Commodity production and exchange extended and developed from the elementary form of value, through expanded relative forms and general forms, to the present money form. This latter is its fully developed form and it works efficiently in expressing value. As Marx said, gold is not by nature money, though money is by nature gold. Gold functions socially, as a universal equivalent, as a measure of value, a standard of price, means of payment and al medium of exchange and circulation. In this capacity it functions as money and becomes the social form of value.
In this, its social function, it assumes an independent form of value because it measures value in its own bodily form and is socially accepted as the material form of value. It stands on one side of the relationship, the equivalent side, as value, opposed to all other commodities on the relative side. In this dazzling role gold appears as a sort of king amongst commodities. However, as a humble commodity, gold is no different from salt, oil or coal. Its value is determined in precisely the same way as all other merchandise. One coat equals one pair of shoes, or one ton of coal, or ten pounds sterling—all of these are different forms of the products of social labour and contain equal amounts of it, are in quality and quantity equal as values.
The exalted position which gold in its money capacity occupies is due primarily to its being a commodity and secondly to its nature as a metal, which renders it eminently suitable for its job.

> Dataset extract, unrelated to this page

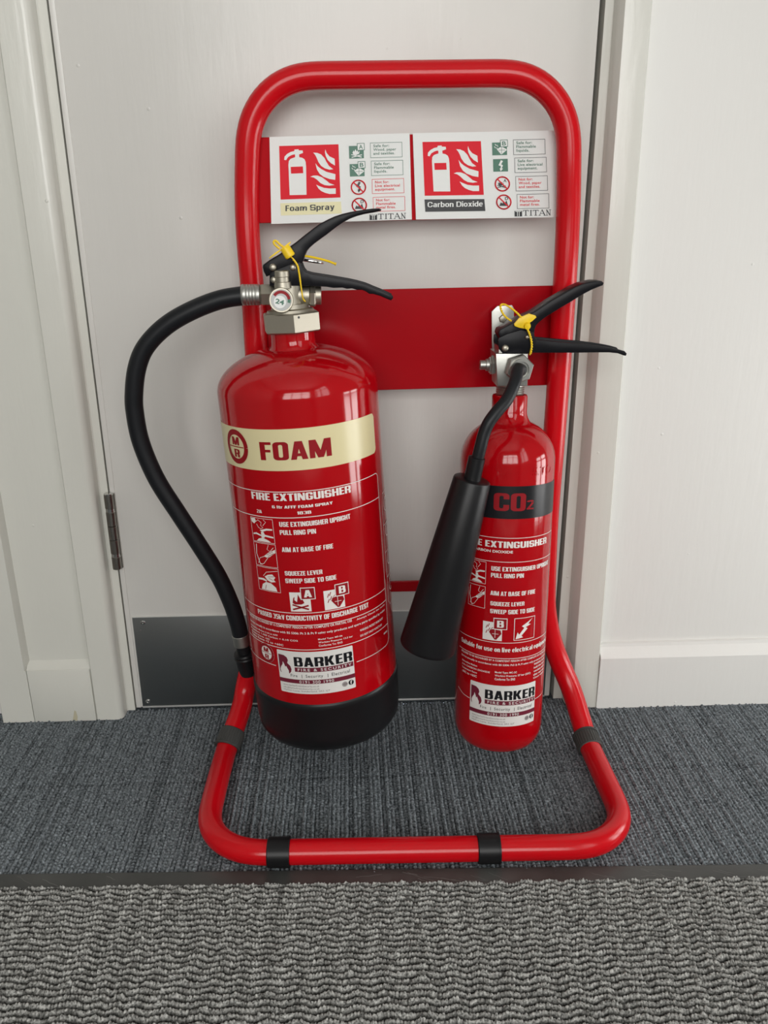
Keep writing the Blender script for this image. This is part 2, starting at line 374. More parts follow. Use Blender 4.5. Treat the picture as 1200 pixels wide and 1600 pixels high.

It contains great value in small bulk, is readily coinable and measures value from the smallest fraction upwards. In addition, it enables large quantities of accumulated wealth to be easily stored. As money it is the universally accepted social form of value. It represents the incarnation of abstract human labour and is the materialised form of value. It crosses all international frontiers and encounters no barriers. As a consequence of all this it also serves as universal social use value. The owners of money have immediate access to anything in the world of commodities, in proportion to the amount they have. The owners of all other articles for sale are constantly striving to attract money from the pockets of its owners.
While value is not a physical or material property of any article it is nevertheless a social reality of great importance. It finds its fully developed form in capitalism, in general commodity production. Men, women and children are converted into buyers and sellers whose major social relationships are value relationships. We socialists have abolished the spiritual trinity and impatiently await the workers organising to abolish the social trinities of private property commodities and value, and, with them rent, profit and interest.